Melissa chooses Kirk, Kasey and Blake. Do you think she has a type? Blake knows that Melissa wants his junk, but he wants nothing to do with her. BUT, for a rose, he’s willing to put out the goodies.


On the yacht, Blake is working it. He definitely knows how to take advantage of a girl with no self esteem. Melissa promised Kasey the rose, but if Blake continues to rub Melissa’s inner thigh, Kasey can kiss that rose goodbye. Remember on Brad’s season when Melissa had onion pizza breathe because she ate 4 slices of onion pizza before the cocktail party? She should probably re-visit that pizza because homegirl is wilting away. Between her collarbones protruding and her serious need for shampoo, I’m having a really difficult time watching her and Blake suck face.


Blake puts out and gets the rose. Kasey and Kirk ride away on their romantic love boat for two and Blake contemplates jumping in with them. It’s definitely a better option that continuing to make out with Melissa all night! But, he’s drunk, so he’ll slut it up.


Cut to the mansion and welcome back to the Jake and Vienna Show! Jake tries to talk to Vienna in private but she’s not comfortable speaking to him without Kasey around. Is she delusional? What does she think is going to happen? Are the five cameramen not enough security for you? Grow up, V.

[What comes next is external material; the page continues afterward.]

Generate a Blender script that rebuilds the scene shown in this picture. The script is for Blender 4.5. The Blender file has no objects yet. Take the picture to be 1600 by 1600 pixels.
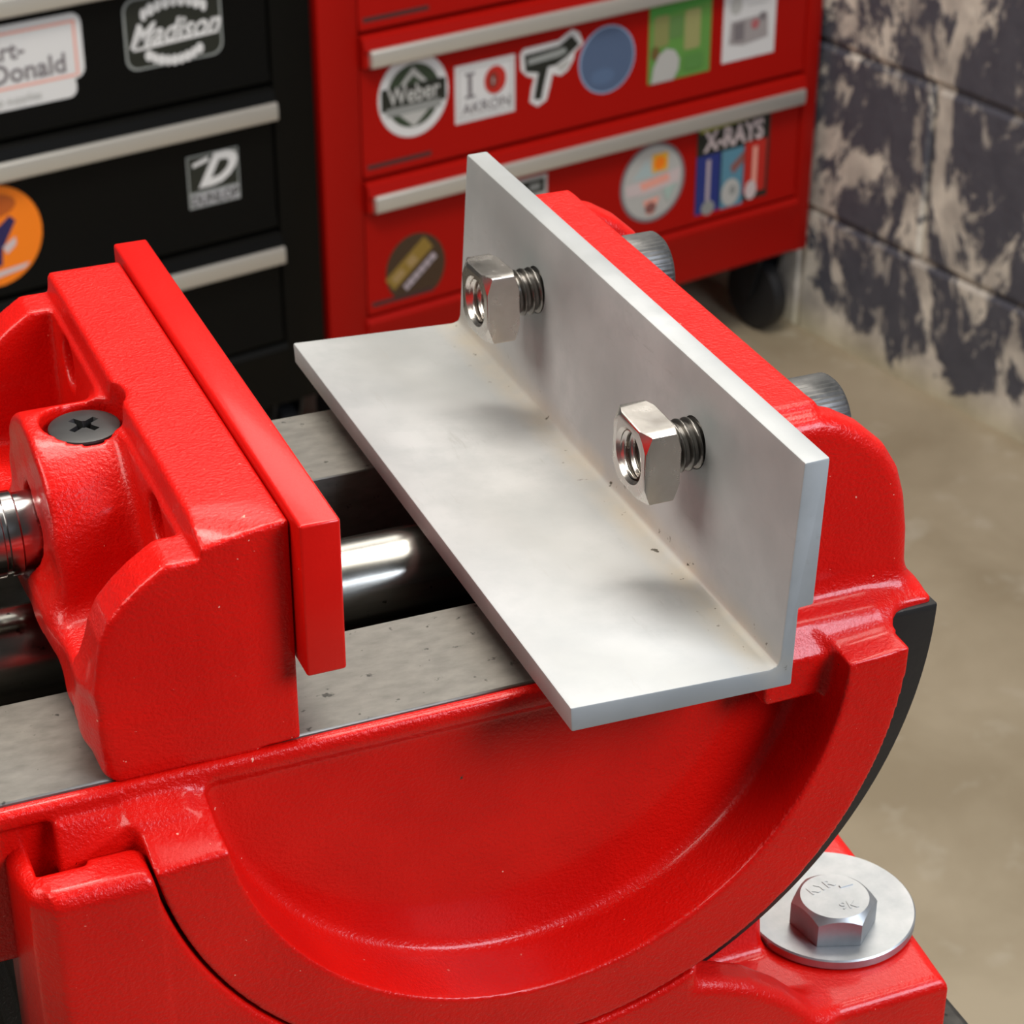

Holly and Blake are recovering from their dates and snuggling. Holly teases Blake and calls Melissa his girlfriend, while Blake throws up a little in his mouth. He compares Melissa to a typhoon capsizing him… Woof! Blake isn’t surprised that Melissa is single at 32… Neither are we Blake.


Everyone is getting ready for the rose ceremony. Ella is helping Erica with her fake eyelashes… Little does she know that Erica called her fat and ugly. Vienna and Kasey are solidifying their places as “Biggest Bullies in the House,” by picking on Jake and telling the entire world that he’s in debt and wouldn’t do anything positive with the $250K. Ella and Kirk just sit and watch in awe, but keep their mouths shut.


Then we’re forced to watch Kasey make his tattoo heart beat for us. Disgusting. Kasey’s douche level just skyrocketed to 1000.


Vienna and Kasey are convinced that Jake is going home, until…. Chris Harrison saves the day! Chris announces that 2 females will be leaving the mansion. Vienna is BUGGING OUT and protesting that it’s cheating. No, it is not cheating. ANYTHING Chris Harrison says, goes. My Dad texted me during this scene and said “Can he do that?” and I responded with, “Yes, Chris is god. He can do anything.” Enough said.


Graham, Kasey and Gia get into a fight, but I’m completely uninterested at this point. All I know is that Kasey screwed over Graham and Graham screwed over Gia. And Gia is done, again, with Bachelor Pad. She doesn’t think she is made for this game. Third time’s a charm! Michelle is pumped up to officially be “Best Looking” in the house.


It’s time to vote. Erica thinks that Ella is a good competitor, needs the money and would do anything to win. So, she votes for her. Ugh, such a pig. Blake and Holly continue to flirt, while Melissa sits alone in the corner seething. Melissa knew that she shouldn’t develop romantic feelings for a guy but one night of making out and she’s cooked.


It’s down to Ella and Jackie, and Jackie leaves. But not before Ames runs after her in his red pants to create the perfect fairytale ending! If he wasn’t wearing the red pants, this scene wouldn’t have been anywhere near as cool. And if only we didn’t know that they have already broken up…


Ames and Jackie are in love. No. It’s been a week. That is not love.